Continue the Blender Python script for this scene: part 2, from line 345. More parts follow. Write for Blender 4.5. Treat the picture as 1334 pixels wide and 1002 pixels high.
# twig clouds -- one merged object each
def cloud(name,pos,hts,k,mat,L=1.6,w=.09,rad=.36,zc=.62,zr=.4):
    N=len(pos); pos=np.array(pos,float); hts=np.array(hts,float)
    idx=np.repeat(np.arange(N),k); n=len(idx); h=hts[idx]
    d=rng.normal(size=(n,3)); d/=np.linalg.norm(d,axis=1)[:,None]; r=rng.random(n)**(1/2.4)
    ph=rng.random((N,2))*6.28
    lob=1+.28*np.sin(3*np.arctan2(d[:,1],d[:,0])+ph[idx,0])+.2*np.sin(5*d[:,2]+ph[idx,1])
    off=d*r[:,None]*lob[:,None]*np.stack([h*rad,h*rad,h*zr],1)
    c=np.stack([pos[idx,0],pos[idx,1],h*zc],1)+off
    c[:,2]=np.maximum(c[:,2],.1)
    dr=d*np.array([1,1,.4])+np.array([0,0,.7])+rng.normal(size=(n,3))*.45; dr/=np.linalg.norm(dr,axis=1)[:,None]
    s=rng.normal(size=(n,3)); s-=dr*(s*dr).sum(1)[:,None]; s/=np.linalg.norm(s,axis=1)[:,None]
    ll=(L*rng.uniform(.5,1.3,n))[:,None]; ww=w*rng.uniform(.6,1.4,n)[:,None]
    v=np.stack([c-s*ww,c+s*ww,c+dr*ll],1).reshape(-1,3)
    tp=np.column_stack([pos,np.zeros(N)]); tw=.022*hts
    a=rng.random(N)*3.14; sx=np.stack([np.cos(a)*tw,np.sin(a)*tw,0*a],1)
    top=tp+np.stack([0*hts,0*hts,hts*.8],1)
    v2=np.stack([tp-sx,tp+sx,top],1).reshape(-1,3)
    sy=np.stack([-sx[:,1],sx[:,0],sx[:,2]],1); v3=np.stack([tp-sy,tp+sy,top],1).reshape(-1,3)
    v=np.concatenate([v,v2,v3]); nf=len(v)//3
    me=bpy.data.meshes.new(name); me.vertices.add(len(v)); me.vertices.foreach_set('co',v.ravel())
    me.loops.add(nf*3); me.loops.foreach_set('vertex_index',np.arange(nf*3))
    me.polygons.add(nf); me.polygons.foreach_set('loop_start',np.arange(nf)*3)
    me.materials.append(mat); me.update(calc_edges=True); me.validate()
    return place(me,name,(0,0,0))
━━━
> [Given task]
Your task is to repeat the data exactly; please include every line.

> [Written answer]
Continue the Blender Python script for this scene: part 2, from line 345. More parts follow. Write for Blender 4.5. Treat the picture as 1334 pixels wide and 1002 pixels high.
# twig clouds -- one merged object each
def cloud(name,pos,hts,k,mat,L=1.6,w=.09,rad=.36,zc=.62,zr=.4):
    N=len(pos); pos=np.array(pos,float); hts=np.array(hts,float)
    idx=np.repeat(np.arange(N),k); n=len(idx); h=hts[idx]
    d=rng.normal(size=(n,3)); d/=np.linalg.norm(d,axis=1)[:,None]; r=rng.random(n)**(1/2.4)
    ph=rng.random((N,2))*6.28
    lob=1+.28*np.sin(3*np.arctan2(d[:,1],d[:,0])+ph[idx,0])+.2*np.sin(5*d[:,2]+ph[idx,1])
    off=d*r[:,None]*lob[:,None]*np.stack([h*rad,h*rad,h*zr],1)
    c=np.stack([pos[idx,0],pos[idx,1],h*zc],1)+off
    c[:,2]=np.maximum(c[:,2],.1)
    dr=d*np.array([1,1,.4])+np.array([0,0,.7])+rng.normal(size=(n,3))*.45; dr/=np.linalg.norm(dr,axis=1)[:,None]
    s=rng.normal(size=(n,3)); s-=dr*(s*dr).sum(1)[:,None]; s/=np.linalg.norm(s,axis=1)[:,None]
    ll=(L*rng.uniform(.5,1.3,n))[:,None]; ww=w*rng.uniform(.6,1.4,n)[:,None]
    v=np.stack([c-s*ww,c+s*ww,c+dr*ll],1).reshape(-1,3)
    tp=np.column_stack([pos,np.zeros(N)]); tw=.022*hts
    a=rng.random(N)*3.14; sx=np.stack([np.cos(a)*tw,np.sin(a)*tw,0*a],1)
    top=tp+np.stack([0*hts,0*hts,hts*.8],1)
    v2=np.stack([tp-sx,tp+sx,top],1).reshape(-1,3)
    sy=np.stack([-sx[:,1],sx[:,0],sx[:,2]],1); v3=np.stack([tp-sy,tp+sy,top],1).reshape(-1,3)
    v=np.concatenate([v,v2,v3]); nf=len(v)//3
    me=bpy.data.meshes.new(name); me.vertices.add(len(v)); me.vertices.foreach_set('co',v.ravel())
    me.loops.add(nf*3); me.loops.foreach_set('vertex_index',np.arange(nf*3))
    me.polygons.add(nf); me.polygons.foreach_set('loop_start',np.arange(nf)*3)
    me.materials.append(mat); me.update(calc_edges=True); me.validate()
    return place(me,name,(0,0,0))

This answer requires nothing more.